Whatever the psychological toll on the young prince of this sustained rift in the royal household, to outward appearances he was still doing well. He had learned to ride, was considered a natural horseman, and deeply impressed those who saw him. ‘The eldest is the most surprising boy in every respect that ever was seen,’ reported James Edgar the royal secretary. ‘He now behaves and talks like a man.’
104

The ‘hell-fire’ duke of Wharton, newly arrived in Rome and soon to depart for Spain on a mission for James, concurred:

The Prince of Wales is one of the finest children I ever saw and daily gives remarkable instances of wit and vivacity uncommon to his age. The beauty of his person and his genteel behaviour make him the idol of the people here.
105

Yet the prolonged absence of the prince’s mother must have bitten deep. So far from there being any signs of reconciliation between James and Clementina, the queen’s acquiescence in the departure of her sons for Bologna seems to have hardened James’s attitude.
106
The failure of a final face-to-face plea to her to return did not help matters.
107
If there were any doubts left, James proceeded to back himself into a cul-de-sac by raising the widely unpopular Hays to the peerage. They were now the titular Lord and Lady Inverness.

On 30 September 1726 the journey to Bologna commenced. Charles Edward and Henry departed from Rome with Dunbar and Lady Inverness. They spent the first night at Civita Castellana, then went
on
to Loreto,
108
proceeding more slowly than their father, who went on ahead post-haste. In Bologna he awaited the arrival of the princes, who took three weeks, in slow, leisurely stages, to complete the journey.
109
It was already cold when Charles Edward arrived in Bologna on 21 October 1726.
110

2
Bologna and Rome

(1726–33)

A FEW DAYS
after the prince’s arrival in Bologna, James put him on public view at a ball. Wearing a scarlet coat, the young Charles Edward, not yet six, danced with a young lady dressed in blue, while his father looked on indulgently from a throne surrounded by his courtiers.
1
Now at last aware of the possible effect on his son of a long separation from his mother, punctuated by the brief, lachrymose meeting, James exhorted Sheridan and Dunbar to divert Charles by all possible means. His love of horses was encouraged. He was already an accomplished rider (‘as well as if he had fifteen years of age’) and had a large stable, in which his favourite was a little grey colt.
2

All who saw the prince spoke of his manly bearing and behaviour,
3
but this was the credit side of a nature that was already revealing wilfulness and obstinacy. As long ago as June 1724 the prince had shown that he had a mind of his own. When James and Clementina were received then by the new Pope Benedict XIII and ceremonially kissed his feet, the young Charles Edward could not be induced either by threats or cajolery to follow suit.
4
At this stage in his development it was probably a mistake, in retrospect, to indulge him, but James’s humanitarian instincts must nevertheless be applauded.

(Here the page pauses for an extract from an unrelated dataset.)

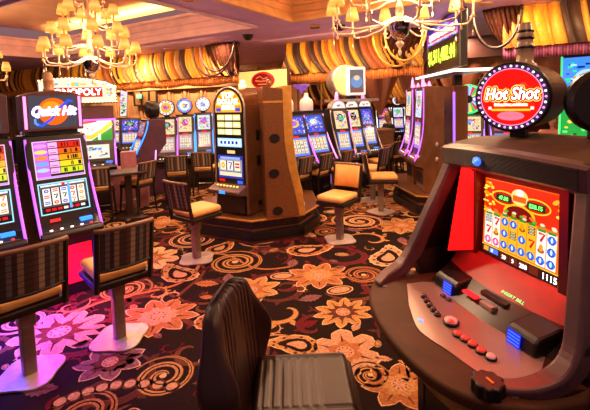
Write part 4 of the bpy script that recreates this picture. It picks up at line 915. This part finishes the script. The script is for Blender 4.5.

Because of the continuing question-mark over Dunbar’s future, the day-to-day education of the prince was largely left to Sheridan, the under-governor. His idea of pedagogy was the inculcation of a series of pious and devotional maxims, and the learning of the catechism by rote.
5
But Charles Edward relished his tutor’s indulgence. In many ways Sheridan became his true father but he was a father without tears – it was all spoiling and pampering, no discipline and authority. Yet for good or ill a strong bond was forged. Charles
Edward
ever afterwards entertained strong filial feelings for Sheridan.